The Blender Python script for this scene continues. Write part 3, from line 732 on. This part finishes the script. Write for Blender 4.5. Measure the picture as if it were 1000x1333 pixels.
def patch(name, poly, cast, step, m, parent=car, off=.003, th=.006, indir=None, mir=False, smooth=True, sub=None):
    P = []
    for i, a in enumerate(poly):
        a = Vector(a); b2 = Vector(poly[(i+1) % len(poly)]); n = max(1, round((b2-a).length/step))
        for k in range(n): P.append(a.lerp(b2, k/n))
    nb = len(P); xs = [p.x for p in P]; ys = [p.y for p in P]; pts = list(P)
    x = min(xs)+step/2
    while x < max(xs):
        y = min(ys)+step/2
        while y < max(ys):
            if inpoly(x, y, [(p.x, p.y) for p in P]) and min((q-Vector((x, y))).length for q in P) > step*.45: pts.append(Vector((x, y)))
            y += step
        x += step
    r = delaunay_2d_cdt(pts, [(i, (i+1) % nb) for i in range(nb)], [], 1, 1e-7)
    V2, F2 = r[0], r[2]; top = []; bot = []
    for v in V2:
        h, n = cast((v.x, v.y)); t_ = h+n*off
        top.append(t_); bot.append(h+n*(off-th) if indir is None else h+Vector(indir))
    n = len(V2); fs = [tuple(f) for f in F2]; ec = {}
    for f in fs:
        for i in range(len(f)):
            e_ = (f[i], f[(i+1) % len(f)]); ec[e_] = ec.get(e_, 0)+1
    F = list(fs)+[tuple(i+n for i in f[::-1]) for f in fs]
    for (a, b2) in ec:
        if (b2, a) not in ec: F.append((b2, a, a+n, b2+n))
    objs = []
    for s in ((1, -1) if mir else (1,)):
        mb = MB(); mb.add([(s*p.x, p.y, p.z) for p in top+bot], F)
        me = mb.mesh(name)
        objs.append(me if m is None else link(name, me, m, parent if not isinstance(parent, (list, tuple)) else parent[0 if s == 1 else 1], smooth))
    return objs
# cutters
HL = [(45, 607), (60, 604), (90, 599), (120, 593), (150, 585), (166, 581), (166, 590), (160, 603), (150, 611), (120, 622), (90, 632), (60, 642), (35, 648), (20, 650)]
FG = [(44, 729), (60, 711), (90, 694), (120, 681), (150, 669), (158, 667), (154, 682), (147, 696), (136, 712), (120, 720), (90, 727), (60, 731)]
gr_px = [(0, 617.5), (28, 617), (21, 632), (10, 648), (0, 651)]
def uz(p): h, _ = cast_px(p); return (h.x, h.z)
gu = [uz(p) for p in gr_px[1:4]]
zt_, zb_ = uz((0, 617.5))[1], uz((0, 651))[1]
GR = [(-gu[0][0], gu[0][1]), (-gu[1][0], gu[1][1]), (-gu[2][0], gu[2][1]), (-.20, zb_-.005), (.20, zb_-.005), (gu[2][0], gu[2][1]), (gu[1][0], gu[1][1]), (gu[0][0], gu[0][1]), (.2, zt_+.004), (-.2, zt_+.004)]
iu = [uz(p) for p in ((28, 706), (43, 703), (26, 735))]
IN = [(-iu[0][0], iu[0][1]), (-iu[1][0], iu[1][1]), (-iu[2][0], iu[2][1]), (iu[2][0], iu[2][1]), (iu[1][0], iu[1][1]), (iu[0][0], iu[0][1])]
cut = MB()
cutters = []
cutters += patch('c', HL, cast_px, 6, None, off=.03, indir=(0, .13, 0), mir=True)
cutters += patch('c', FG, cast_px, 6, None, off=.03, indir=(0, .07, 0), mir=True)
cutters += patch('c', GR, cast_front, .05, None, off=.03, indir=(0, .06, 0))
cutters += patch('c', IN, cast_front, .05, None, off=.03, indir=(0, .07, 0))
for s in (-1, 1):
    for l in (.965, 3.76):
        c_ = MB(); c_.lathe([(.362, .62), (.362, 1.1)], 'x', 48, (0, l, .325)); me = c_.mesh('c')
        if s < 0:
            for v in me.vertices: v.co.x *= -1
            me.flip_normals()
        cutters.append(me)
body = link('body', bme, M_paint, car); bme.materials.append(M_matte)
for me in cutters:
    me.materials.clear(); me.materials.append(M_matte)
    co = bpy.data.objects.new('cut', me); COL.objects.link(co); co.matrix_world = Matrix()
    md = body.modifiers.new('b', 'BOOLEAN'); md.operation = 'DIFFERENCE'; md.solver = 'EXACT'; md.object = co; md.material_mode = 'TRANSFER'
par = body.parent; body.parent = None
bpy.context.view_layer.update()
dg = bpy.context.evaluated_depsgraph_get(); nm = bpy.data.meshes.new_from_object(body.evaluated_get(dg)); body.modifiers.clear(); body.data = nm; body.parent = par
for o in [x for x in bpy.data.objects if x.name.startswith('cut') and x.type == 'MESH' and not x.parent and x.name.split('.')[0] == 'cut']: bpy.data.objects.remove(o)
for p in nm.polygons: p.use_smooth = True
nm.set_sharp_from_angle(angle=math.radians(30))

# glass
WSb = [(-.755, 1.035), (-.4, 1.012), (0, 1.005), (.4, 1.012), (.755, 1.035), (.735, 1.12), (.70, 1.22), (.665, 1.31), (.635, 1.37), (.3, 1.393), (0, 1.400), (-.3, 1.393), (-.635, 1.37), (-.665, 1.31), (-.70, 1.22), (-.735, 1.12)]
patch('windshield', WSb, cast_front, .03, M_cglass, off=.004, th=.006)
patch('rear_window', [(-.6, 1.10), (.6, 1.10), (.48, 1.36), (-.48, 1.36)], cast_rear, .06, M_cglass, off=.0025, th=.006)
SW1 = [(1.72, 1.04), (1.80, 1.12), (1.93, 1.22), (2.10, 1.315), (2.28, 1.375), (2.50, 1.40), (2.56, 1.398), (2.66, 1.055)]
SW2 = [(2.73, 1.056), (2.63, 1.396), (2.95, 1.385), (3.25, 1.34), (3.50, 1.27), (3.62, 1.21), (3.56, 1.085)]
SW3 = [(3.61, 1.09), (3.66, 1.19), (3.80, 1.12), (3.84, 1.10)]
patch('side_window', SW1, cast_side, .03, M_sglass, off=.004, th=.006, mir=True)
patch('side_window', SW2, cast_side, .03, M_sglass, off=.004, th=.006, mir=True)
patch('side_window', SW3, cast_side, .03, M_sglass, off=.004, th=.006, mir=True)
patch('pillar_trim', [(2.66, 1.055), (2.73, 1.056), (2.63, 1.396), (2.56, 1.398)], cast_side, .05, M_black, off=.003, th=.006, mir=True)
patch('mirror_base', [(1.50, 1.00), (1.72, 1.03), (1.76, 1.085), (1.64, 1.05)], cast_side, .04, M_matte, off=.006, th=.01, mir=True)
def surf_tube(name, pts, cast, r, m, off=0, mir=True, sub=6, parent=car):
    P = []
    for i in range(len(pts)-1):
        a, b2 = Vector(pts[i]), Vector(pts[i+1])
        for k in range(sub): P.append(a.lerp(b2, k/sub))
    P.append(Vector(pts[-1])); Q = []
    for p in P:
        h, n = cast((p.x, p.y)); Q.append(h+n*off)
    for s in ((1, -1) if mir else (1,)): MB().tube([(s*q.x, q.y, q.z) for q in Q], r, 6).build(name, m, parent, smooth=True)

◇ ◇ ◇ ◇

_TASK BRIEF_
Word for word, write out the data.

_COMPLETE OUTPUT_
The Blender Python script for this scene continues. Write part 3, from line 732 on. This part finishes the script. Write for Blender 4.5. Measure the picture as if it were 1000x1333 pixels.
def patch(name, poly, cast, step, m, parent=car, off=.003, th=.006, indir=None, mir=False, smooth=True, sub=None):
    P = []
    for i, a in enumerate(poly):
        a = Vector(a); b2 = Vector(poly[(i+1) % len(poly)]); n = max(1, round((b2-a).length/step))
        for k in range(n): P.append(a.lerp(b2, k/n))
    nb = len(P); xs = [p.x for p in P]; ys = [p.y for p in P]; pts = list(P)
    x = min(xs)+step/2
    while x < max(xs):
        y = min(ys)+step/2
        while y < max(ys):
            if inpoly(x, y, [(p.x, p.y) for p in P]) and min((q-Vector((x, y))).length for q in P) > step*.45: pts.append(Vector((x, y)))
            y += step
        x += step
    r = delaunay_2d_cdt(pts, [(i, (i+1) % nb) for i in range(nb)], [], 1, 1e-7)
    V2, F2 = r[0], r[2]; top = []; bot = []
    for v in V2:
        h, n = cast((v.x, v.y)); t_ = h+n*off
        top.append(t_); bot.append(h+n*(off-th) if indir is None else h+Vector(indir))
    n = len(V2); fs = [tuple(f) for f in F2]; ec = {}
    for f in fs:
        for i in range(len(f)):
            e_ = (f[i], f[(i+1) % len(f)]); ec[e_] = ec.get(e_, 0)+1
    F = list(fs)+[tuple(i+n for i in f[::-1]) for f in fs]
    for (a, b2) in ec:
        if (b2, a) not in ec: F.append((b2, a, a+n, b2+n))
    objs = []
    for s in ((1, -1) if mir else (1,)):
        mb = MB(); mb.add([(s*p.x, p.y, p.z) for p in top+bot], F)
        me = mb.mesh(name)
        objs.append(me if m is None else link(name, me, m, parent if not isinstance(parent, (list, tuple)) else parent[0 if s == 1 else 1], smooth))
    return objs
# cutters
HL = [(45, 607), (60, 604), (90, 599), (120, 593), (150, 585), (166, 581), (166, 590), (160, 603), (150, 611), (120, 622), (90, 632), (60, 642), (35, 648), (20, 650)]
FG = [(44, 729), (60, 711), (90, 694), (120, 681), (150, 669), (158, 667), (154, 682), (147, 696), (136, 712), (120, 720), (90, 727), (60, 731)]
gr_px = [(0, 617.5), (28, 617), (21, 632), (10, 648), (0, 651)]
def uz(p): h, _ = cast_px(p); return (h.x, h.z)
gu = [uz(p) for p in gr_px[1:4]]
zt_, zb_ = uz((0, 617.5))[1], uz((0, 651))[1]
GR = [(-gu[0][0], gu[0][1]), (-gu[1][0], gu[1][1]), (-gu[2][0], gu[2][1]), (-.20, zb_-.005), (.20, zb_-.005), (gu[2][0], gu[2][1]), (gu[1][0], gu[1][1]), (gu[0][0], gu[0][1]), (.2, zt_+.004), (-.2, zt_+.004)]
iu = [uz(p) for p in ((28, 706), (43, 703), (26, 735))]
IN = [(-iu[0][0], iu[0][1]), (-iu[1][0], iu[1][1]), (-iu[2][0], iu[2][1]), (iu[2][0], iu[2][1]), (iu[1][0], iu[1][1]), (iu[0][0], iu[0][1])]
cut = MB()
cutters = []
cutters += patch('c', HL, cast_px, 6, None, off=.03, indir=(0, .13, 0), mir=True)
cutters += patch('c', FG, cast_px, 6, None, off=.03, indir=(0, .07, 0), mir=True)
cutters += patch('c', GR, cast_front, .05, None, off=.03, indir=(0, .06, 0))
cutters += patch('c', IN, cast_front, .05, None, off=.03, indir=(0, .07, 0))
for s in (-1, 1):
    for l in (.965, 3.76):
        c_ = MB(); c_.lathe([(.362, .62), (.362, 1.1)], 'x', 48, (0, l, .325)); me = c_.mesh('c')
        if s < 0:
            for v in me.vertices: v.co.x *= -1
            me.flip_normals()
        cutters.append(me)
body = link('body', bme, M_paint, car); bme.materials.append(M_matte)
for me in cutters:
    me.materials.clear(); me.materials.append(M_matte)
    co = bpy.data.objects.new('cut', me); COL.objects.link(co); co.matrix_world = Matrix()
    md = body.modifiers.new('b', 'BOOLEAN'); md.operation = 'DIFFERENCE'; md.solver = 'EXACT'; md.object = co; md.material_mode = 'TRANSFER'
par = body.parent; body.parent = None
bpy.context.view_layer.update()
dg = bpy.context.evaluated_depsgraph_get(); nm = bpy.data.meshes.new_from_object(body.evaluated_get(dg)); body.modifiers.clear(); body.data = nm; body.parent = par
for o in [x for x in bpy.data.objects if x.name.startswith('cut') and x.type == 'MESH' and not x.parent and x.name.split('.')[0] == 'cut']: bpy.data.objects.remove(o)
for p in nm.polygons: p.use_smooth = True
nm.set_sharp_from_angle(angle=math.radians(30))

# glass
WSb = [(-.755, 1.035), (-.4, 1.012), (0, 1.005), (.4, 1.012), (.755, 1.035), (.735, 1.12), (.70, 1.22), (.665, 1.31), (.635, 1.37), (.3, 1.393), (0, 1.400), (-.3, 1.393), (-.635, 1.37), (-.665, 1.31), (-.70, 1.22), (-.735, 1.12)]
patch('windshield', WSb, cast_front, .03, M_cglass, off=.004, th=.006)
patch('rear_window', [(-.6, 1.10), (.6, 1.10), (.48, 1.36), (-.48, 1.36)], cast_rear, .06, M_cglass, off=.0025, th=.006)
SW1 = [(1.72, 1.04), (1.80, 1.12), (1.93, 1.22), (2.10, 1.315), (2.28, 1.375), (2.50, 1.40), (2.56, 1.398), (2.66, 1.055)]
SW2 = [(2.73, 1.056), (2.63, 1.396), (2.95, 1.385), (3.25, 1.34), (3.50, 1.27), (3.62, 1.21), (3.56, 1.085)]
SW3 = [(3.61, 1.09), (3.66, 1.19), (3.80, 1.12), (3.84, 1.10)]
patch('side_window', SW1, cast_side, .03, M_sglass, off=.004, th=.006, mir=True)
patch('side_window', SW2, cast_side, .03, M_sglass, off=.004, th=.006, mir=True)
patch('side_window', SW3, cast_side, .03, M_sglass, off=.004, th=.006, mir=True)
patch('pillar_trim', [(2.66, 1.055), (2.73, 1.056), (2.63, 1.396), (2.56, 1.398)], cast_side, .05, M_black, off=.003, th=.006, mir=True)
patch('mirror_base', [(1.50, 1.00), (1.72, 1.03), (1.76, 1.085), (1.64, 1.05)], cast_side, .04, M_matte, off=.006, th=.01, mir=True)
def surf_tube(name, pts, cast, r, m, off=0, mir=True, sub=6, parent=car):
    P = []
    for i in range(len(pts)-1):
        a, b2 = Vector(pts[i]), Vector(pts[i+1])
        for k in range(sub): P.append(a.lerp(b2, k/sub))
    P.append(Vector(pts[-1])); Q = []
    for p in P:
        h, n = cast((p.x, p.y)); Q.append(h+n*off)
    for s in ((1, -1) if mir else (1,)): MB().tube([(s*q.x, q.y, q.z) for q in Q], r, 6).build(name, m, parent, smooth=True)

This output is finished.